Spokane Public Schools is expected to conduct an early round of hiring starting March 1 to fill 51 full-time teaching positions for the next academic year, says Tennille Jeffries-Simmons, chief human resources officer for the district.
The teaching positions are in addition to eight or nine full-time administrative positions the district plans to advertise in March, she says, due to restructuring in the teaching and learning department.
The district plans to hire 20 teachers for kindergarten through third grade, 10 for grades four through six, four high school science teachers, six special-education teachers, and one elementary music teacher.
The teaching positions will be posted for 30 days, a significantly longer application period than the normal five-day period, she says.

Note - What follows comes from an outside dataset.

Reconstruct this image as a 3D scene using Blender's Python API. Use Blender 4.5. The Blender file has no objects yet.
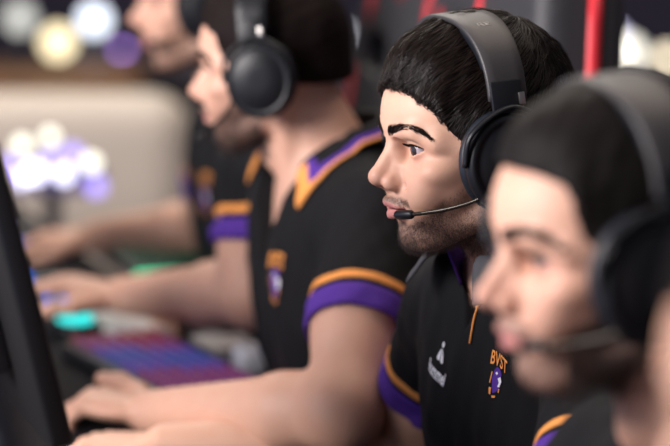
import bpy, bmesh, math, random
import numpy as np
from mathutils import Vector, Matrix
from mathutils.bvhtree import BVHTree
random.seed(7); rng = np.random.default_rng(7)
C = bpy.context.scene.collection
V = lambda *a: np.array(a, dtype=np.float64)
# ------------------------------------------------------------------ camera, world, lights, exposure
CAM_Z, PITCH, F = 1.47, math.radians(8.8), 2500.0
sc = bpy.context.scene
cd = bpy.data.cameras.new('camera'); cam = bpy.data.objects.new('camera', cd); C.objects.link(cam)
cam.location = (0, 0, CAM_Z); cam.rotation_euler = (math.pi/2 - PITCH, 0, 0)
cd.sensor_width = 36; cd.lens = 36*F/670; cd.clip_end = 100
cd.dof.use_dof = True; cd.dof.focus_distance = 2.42; cd.dof.aperture_fstop = 2.8
sc.camera = cam
sc.view_settings.view_transform = 'Standard'; sc.view_settings.look = 'None'
sc.view_settings.gamma = 1; sc.view_settings.use_curve_mapping = False
sc.view_settings.exposure = 0.0
w = bpy.data.worlds.new('hall'); sc.world = w; w.use_nodes = True
w.node_tree.nodes['Background'].inputs[0].default_value = (0.62, 0.58, 0.70, 1)
w.node_tree.nodes['Background'].inputs[1].default_value = 0.21
def area(name, loc, target, size, power, col):
    l = bpy.data.lights.new(name, 'AREA'); l.energy = power; l.color = col; l.shape = 'RECTANGLE'
    l.size, l.size_y = size
    o = bpy.data.objects.new(name, l); C.objects.link(o); o.location = loc
    o.rotation_euler = (Vector(target) - Vector(loc)).to_track_quat('-Z', 'Y').to_euler()
    return o
area('ceiling_softlight', (-3.1, 0.95, 2.5), (0.0, 2.6, 1.1), (2.4, 1.8), 345, (1.0, 0.94, 0.945))
area('ceiling_softlight', (0.6, 3.6, 3.8), (0.1, 2.9, 1.0), (2.4, 2.4), 48, (1.0, 0.82, 0.68))
area('ceiling_softlight', (-1.0, 7.2, 4.2), (-0.8, 6.8, 0.0), (3.0, 2.0), 175, (1.0, 0.92, 0.82))

def W(px, py, D):
    """point of the place seen at this spot of the frame, D metres along the view axis"""
    x = (px-335)/F*D; v = -(py-223)/F*D
    return V(x, D*math.cos(PITCH)+v*math.sin(PITCH), CAM_Z - D*math.sin(PITCH)+v*math.cos(PITCH))
DESK = 0.765
def on_desk(px, py, z=DESK):
    a = math.tan(PITCH + math.atan((py-223)/F)); Y = (CAM_Z-z)/a
    D = Y*math.cos(PITCH)+(CAM_Z-z)*math.sin(PITCH)
    return V((px-335)/F*D, Y, z)

# ------------------------------------------------------------------ materials
def mat(name, col, rough=.5, metal=0, spec=.5, noise=None, bump=0, scale=200, sheen=0, emit=None, estr=0, coat=0):
    m = bpy.data.materials.new(name); m.use_nodes = True
    nt = m.node_tree; b = nt.nodes['Principled BSDF']
    b.inputs['Base Color'].default_value = (*col, 1); b.inputs['Roughness'].default_value = rough
    b.inputs['Metallic'].default_value = metal; b.inputs['Specular IOR Level'].default_value = spec
    b.inputs['Sheen Weight'].default_value = sheen; b.inputs['Coat Weight'].default_value = coat
    if emit: b.inputs['Emission Color'].default_value = (*emit, 1); b.inputs['Emission Strength'].default_value = estr
    if noise or bump:
        tc = nt.nodes.new('ShaderNodeTexCoord'); n = nt.nodes.new('ShaderNodeTexNoise')
        n.inputs['Scale'].default_value = scale; n.inputs['Detail'].default_value = 4
        nt.links.new(tc.outputs['Object'], n.inputs['Vector'])
        if noise:
            mx = nt.nodes.new('ShaderNodeMix'); mx.data_type = 'RGBA'
            mx.inputs[6].default_value = (*col, 1); mx.inputs[7].default_value = (*noise, 1)
            nt.links.new(n.outputs['Fac'], mx.inputs[0]); nt.links.new(mx.outputs[2], b.inputs['Base Color'])
        if bump:
            bp = nt.nodes.new('ShaderNodeBump'); bp.inputs['Strength'].default_value = bump; bp.inputs['Distance'].default_value = .001
            nt.links.new(n.outputs['Fac'], bp.inputs['Height']); nt.links.new(bp.outputs['Normal'], b.inputs['Normal'])
    return m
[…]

The larger window is meant to allow word to spread about the early hiring opportunity, she says, particularly among colleges of education. The bulk of hiring within the district typically happens in June.
"We're hopeful, based on our trends, that we're going to have a lot of interest," Jeffries-Simmons says.
The 51 positions it plans on filling in March are roughly a quarter of what the district has filled on average in the last five years, she says. The district expects to hire at least 150 teachers for the 2013-14 school year, based on annual hiring numbers over the last five years, she says. The district is hiring in anticipation of filling existing positions at its schools, but it doesn't know at this point where those openings will be, Jeffries-Simmons says.
Washington state dictates the pay range based on experience and education level, she says, adding that teaching position salaries with the district range between $33,401 and $62,955.
The district doesn't have plans at this time to post another round of job openings until later in the spring, but Jeffries-Simmons says it would like to conduct hiring earlier than June this year, adding "not all of it, but more of it."
She says this is the first year the district has begun hiring this early, but she hopes it continues a similar hiring trend in future years. Hiring early enables the district to pick from a larger pool of applicants than it otherwise would if hiring in summer, Jeffries-Simmons says.
She says teachers will be hired on as "site to be determined," meaning they won't be hired for a specific school or grade level yet, instead creating a pool of new hires that will be placed at a later date based on education background and skills. Jeffries-Simmons says hiring new teachers without first determining where they will be placed enables the district to speed up the hiring process.
"It gives us the flexibility to take people to the school they're needed or grade level they're needed," she says.
In deciding which positions to include in the cycle of early hiring, the district looked at which categories of teaching positions it hired for the most in previous years and the needs of its principals, Jeffries-Simmons adds.